Thursday, January 03, 2008


A very good friend of mine once told me, "Denver's the smallest big city in the country." At that point I was still fairly new to living in the city, having clawed my way out of the suburbs' stultifying grasp less than a year prior, and I didn't understand what she meant--everything seemed so new, there were so many places to explore, so many people to meet. But she seemed to know everyone. When I trace a finger backward through my friendship lineage, in fact, I find that she's responsible--both directly and indirectly, in different cases--for introducing me to a number of people with whom I maintain friendships.

Now it's been a few years, and she's gone, and as I walk and ride my bike around I feel exactly like she must have. I know what she meant. Denver is a small town masquerading as a major U.S. city. I see people I know everywhere.

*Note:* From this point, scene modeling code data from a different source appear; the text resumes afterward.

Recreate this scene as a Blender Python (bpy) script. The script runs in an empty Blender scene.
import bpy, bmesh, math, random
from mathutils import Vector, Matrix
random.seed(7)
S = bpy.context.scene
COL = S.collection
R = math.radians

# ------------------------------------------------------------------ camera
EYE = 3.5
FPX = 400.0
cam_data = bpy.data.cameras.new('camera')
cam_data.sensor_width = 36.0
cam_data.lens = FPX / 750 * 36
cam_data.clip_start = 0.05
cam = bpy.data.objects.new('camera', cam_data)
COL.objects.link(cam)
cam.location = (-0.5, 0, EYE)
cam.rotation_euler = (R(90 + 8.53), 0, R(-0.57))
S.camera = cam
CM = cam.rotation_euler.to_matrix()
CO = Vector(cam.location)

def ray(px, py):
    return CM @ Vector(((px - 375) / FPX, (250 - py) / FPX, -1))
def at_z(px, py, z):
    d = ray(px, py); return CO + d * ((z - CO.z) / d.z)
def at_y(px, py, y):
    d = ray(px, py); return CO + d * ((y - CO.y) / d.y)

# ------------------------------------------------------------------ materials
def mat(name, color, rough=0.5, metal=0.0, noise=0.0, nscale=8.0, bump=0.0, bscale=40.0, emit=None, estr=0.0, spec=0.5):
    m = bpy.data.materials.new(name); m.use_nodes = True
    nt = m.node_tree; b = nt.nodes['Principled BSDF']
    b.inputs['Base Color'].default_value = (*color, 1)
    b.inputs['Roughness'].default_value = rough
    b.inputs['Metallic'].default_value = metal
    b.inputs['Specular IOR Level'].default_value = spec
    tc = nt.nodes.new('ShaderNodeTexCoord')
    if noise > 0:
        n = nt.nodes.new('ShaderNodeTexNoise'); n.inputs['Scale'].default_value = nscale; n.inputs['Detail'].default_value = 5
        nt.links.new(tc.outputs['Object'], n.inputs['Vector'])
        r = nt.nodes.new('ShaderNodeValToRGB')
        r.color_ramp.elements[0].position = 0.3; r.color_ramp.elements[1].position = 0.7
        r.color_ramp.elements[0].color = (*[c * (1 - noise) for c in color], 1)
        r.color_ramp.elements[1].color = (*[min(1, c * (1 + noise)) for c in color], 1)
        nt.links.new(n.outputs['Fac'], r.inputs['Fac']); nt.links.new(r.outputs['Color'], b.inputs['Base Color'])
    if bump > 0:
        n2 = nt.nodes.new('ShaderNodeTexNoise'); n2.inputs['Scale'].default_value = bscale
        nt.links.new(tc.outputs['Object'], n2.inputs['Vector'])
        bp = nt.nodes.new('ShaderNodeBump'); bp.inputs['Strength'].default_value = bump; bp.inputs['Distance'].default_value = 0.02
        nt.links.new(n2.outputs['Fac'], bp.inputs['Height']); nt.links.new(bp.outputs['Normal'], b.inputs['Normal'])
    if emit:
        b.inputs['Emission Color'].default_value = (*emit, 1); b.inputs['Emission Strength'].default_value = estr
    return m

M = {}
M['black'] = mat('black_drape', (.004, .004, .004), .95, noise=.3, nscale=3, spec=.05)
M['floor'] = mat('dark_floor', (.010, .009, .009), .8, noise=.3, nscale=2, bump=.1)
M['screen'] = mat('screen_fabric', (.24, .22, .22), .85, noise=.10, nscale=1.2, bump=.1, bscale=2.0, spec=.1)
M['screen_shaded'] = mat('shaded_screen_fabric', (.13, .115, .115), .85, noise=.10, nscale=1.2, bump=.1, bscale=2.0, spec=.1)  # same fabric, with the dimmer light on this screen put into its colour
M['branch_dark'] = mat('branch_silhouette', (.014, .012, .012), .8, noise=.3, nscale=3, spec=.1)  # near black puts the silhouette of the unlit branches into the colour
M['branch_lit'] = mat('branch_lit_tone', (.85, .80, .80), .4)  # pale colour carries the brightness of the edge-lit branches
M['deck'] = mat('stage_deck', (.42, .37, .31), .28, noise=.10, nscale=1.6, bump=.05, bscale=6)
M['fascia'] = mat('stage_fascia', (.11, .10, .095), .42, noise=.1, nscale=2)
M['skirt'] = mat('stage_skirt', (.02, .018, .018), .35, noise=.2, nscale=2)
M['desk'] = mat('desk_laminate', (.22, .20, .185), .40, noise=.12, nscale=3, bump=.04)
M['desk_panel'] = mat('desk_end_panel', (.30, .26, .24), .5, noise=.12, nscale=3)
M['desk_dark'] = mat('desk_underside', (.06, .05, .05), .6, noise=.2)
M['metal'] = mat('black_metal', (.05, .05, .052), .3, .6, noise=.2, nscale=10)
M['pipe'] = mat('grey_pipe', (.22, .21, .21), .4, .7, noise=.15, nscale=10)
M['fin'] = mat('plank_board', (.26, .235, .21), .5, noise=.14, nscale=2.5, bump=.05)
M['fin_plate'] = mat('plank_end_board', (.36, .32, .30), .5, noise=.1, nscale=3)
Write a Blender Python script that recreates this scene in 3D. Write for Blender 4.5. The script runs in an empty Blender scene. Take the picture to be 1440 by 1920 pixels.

Last night I was riding my bike home--actually, to Laura Fusaro's apartment--from work, and as I was riding past a group of three girls--three shadowy, bundled-up girls--one of them said, "Hi Patrick!" in a cute, sort of playful voice. I turned around and looked back as I kept riding and they laughed and I said, loudly, "Hi?", and kept riding. I don't know who it was.

This sort of thing happens to me all the time.

To whomever greeted me on the shadowy street: hello.

This was maybe going to be a blog post about how I need to get out of Denver, but it's also a blog post about how I love Denver. I guess the jury's still out.